WHY SO MANY THROTTLE CABLES? MR. KNOW-IT-ALL

Dear Mr. Know-It-All,
Why do TPI bikes come with two throttle cables? I’m starting to see aftermarket kits converting them back to a single cable. My specific bike is a 2021 KTM 300XC-W TPI.
Steve Baum
via [email protected]

 

It’s a safety system in case the spring on the throttle body fails. The second “push” cable will return the system to the closed position. The push/pull dual-cable throttle has long been used on four strokes, as the amount of intake suction on the open bikes could keep the slide in a carbureted machine (or the butterfly valve on a fuel-injected throttle body) open. The second cable pushes the slide or throttle cam to the shut position.

KTM (and Husqvarna/GasGas) uses a dual-throttle cable system on its two-stroke TPI machines for that very reason. There are tuners who say that the two-stroke intake suction is far less, and you don’t need the second “push” cable. Other detractors feel that it makes for a stiffer throttle pull.
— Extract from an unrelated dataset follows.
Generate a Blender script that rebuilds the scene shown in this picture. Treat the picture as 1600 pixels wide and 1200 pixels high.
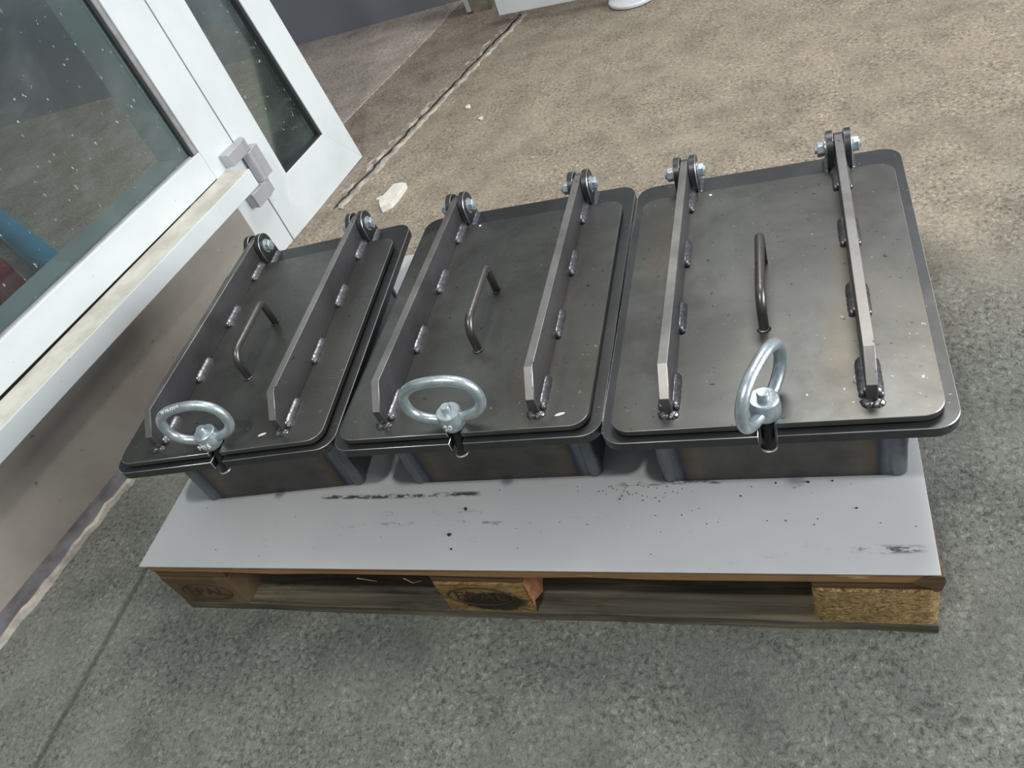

The Dirt Bike boys have tested the G2 Ergo single-cable throttle setup with good results, though the action feels similar to stock when the cables and throttle are new. One note here: all of the big boys—Billy Bolt, Graham Jarvis, Manny Lettenbichler—run the dual-cable system.

Our advice? Keep the throttle system clean, lube the twin cables, and replace them when the action starts getting thick and stiff.